Publié dans Annales des Mines, 1937 tome XII, pp. 275-277.
A la veille du jour où la limite d'âge allait l'atteindre, comme si le sort voulait que toute sa vie fût consacrée au service public, Pol Caltaux a succombé brusquement, entouré de l'affection des siens, des plus hautes amitiés, non seulement de l'estime, mais de l'affectueux respect de tous ses collègues du Corps des Mines.
Il avait consacré toute sa belle et brillante carrière à l'Administration. Il avait 19 ans quand il entra à l'Ecole Polytechnique. Voici qu'a 66 ans la mort vient le prendre au faite de la hiérarchie, ayant accompli son oeuvre, avec cette simplicité souriante qui cachait modestement les plus rares mérites.
Je suis peu qualifié pour dire ce que fut l'ingénieur, ses hautes connaissances scientifiques et techniques, sans cesse enrichies par l'expérience. Il n'était pas homme de doctrine et de science livresque. La vie était à ses yeux la pierre de touche, à laquelle s'éprouvaient les idées et les théories. Ceux qui l'ont le mieux connu ont parfois perçu chez lui un regret de n'avoir pas été mélé plus activement à la pratique industrielle et ses belles qualités d'équilibre, de bon sens, de fine bonhommie y eussent trouvé un aussi bel emploi que dans sa vie de fonctionnaire.
Tous conserveront le souvenir de cet homme de sens, qui jugeait avec tant de pondération et de tact.

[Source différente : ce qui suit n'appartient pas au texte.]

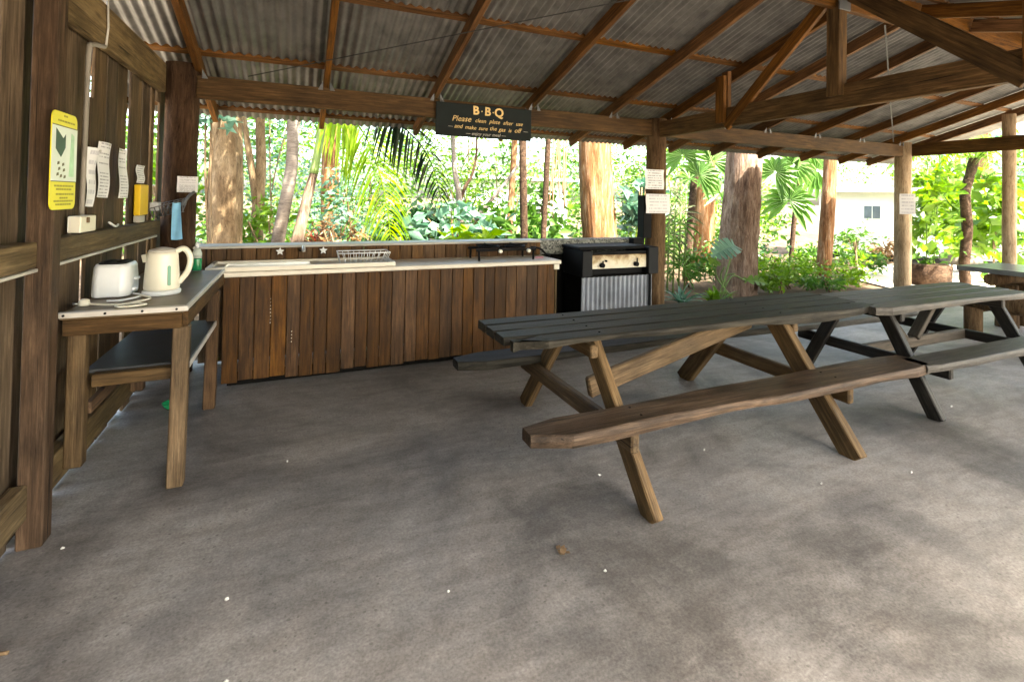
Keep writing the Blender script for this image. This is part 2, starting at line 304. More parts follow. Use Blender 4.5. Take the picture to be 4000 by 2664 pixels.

Son esprit alerte savait pénétrer le sens profond des hommes et des choses: sa critique s'exerçait, non point destructive, mais souriante et sympathique, avec une pointe de malice débonnaire, qui le préservait des enthousiasmes hâtifs et des adhésions aveugles, mais aussi d'un scepticisme desséchant.
Il était humain et, dans la réserve de son attitude, dans l'objection qu'il opposait souvent à son interlocuteur, un certain tour de bonté et presque de tendresse mettait, plutôt que le dédain méprisant d'une certitude altière, une invitation à la sagesse, à la recherche sans cesse renouvelée d'une approximation plus parfait, plus proche de la vérité.
Sa carrière s'est écoulée pour la plus grande part à Toulouse où il a laissé d'inoubliables souvenirs. Le hasard a voulu que j'apprenne sa disparition dans mon bassin houiller de l'Aveyron où nul n'a oublié l'ingénieur en chef Caltaux, qui resta pendant treize ans à la tête du service des mines.
Hier encore, les ouvriers mineurs auxquels j'annonçais la triste nouvelle me rappelaient la catastrophe du 14 juillet 1913, qui coucha quatorze morts au fond de la mine de Gransac. Le coup de grisou s'était heureusement produit un jour de fête et un désastre plus épouvantable fut encore épargné. Mais quelle consternation quand l'effroyable nouvelle se répandit! Un sentiment d'horreur, d'indignation contre le sort, une sorte de terreur indicible se répandait parmi la population qui allait, dans cet après-midi, à la joie de la fête nationale. Et puis se répand la nouvelle que la mine était en feu; le bruit courait qu'on allait la noyer. C'étaient pendant des mois le chômage, la misère pour des milliers de familles. N'était-ce pas peut-être la fermeture définitive, la ruine du pays?
Personne n'osait juger sainement. Personne n'osait aller voir, organiser les équipes de sauvetage.
Mais voici le père Caltaux, comme l'appelaient les ouvriers avec une nuance d'affectueux respect. Il vient ; il apaise; avec les délégués mineurs, il descend au fond; il organise les secours; il juge le danger et le remède. L'ordre se rétablit; les fronts s'éclairent; la confiance reparaît. La mine fut sauvée par la science de l'ingénieur, mais aussi par le sang-froid de cet homme de jugement et de bon sens.
Je veux sur ce cercueil, parmi la douleur des siens, apporter le tribut de ses collègues du Corps des Mines qu'il honora, du Gouvernement, qui exprime à ce grand serviteur du bien public la reconnaissance du pays.
Permettez-moi d'y ajouter l'hommage des ouvriers mineurs qui l'ont vu à l'oeuvre et dont il a sauvé le pain et la vie.
Puissent ces sentiments émouvants donner à celle qui pleure le compagnon de sa vie, à ses parents, à ses amis, le réconfort d'une consolation. L'homme de bien ne meurt jamais tout entier, laisse au coeur de tous le souvenir des bienfaits accomplis et la leçon d'un exemple.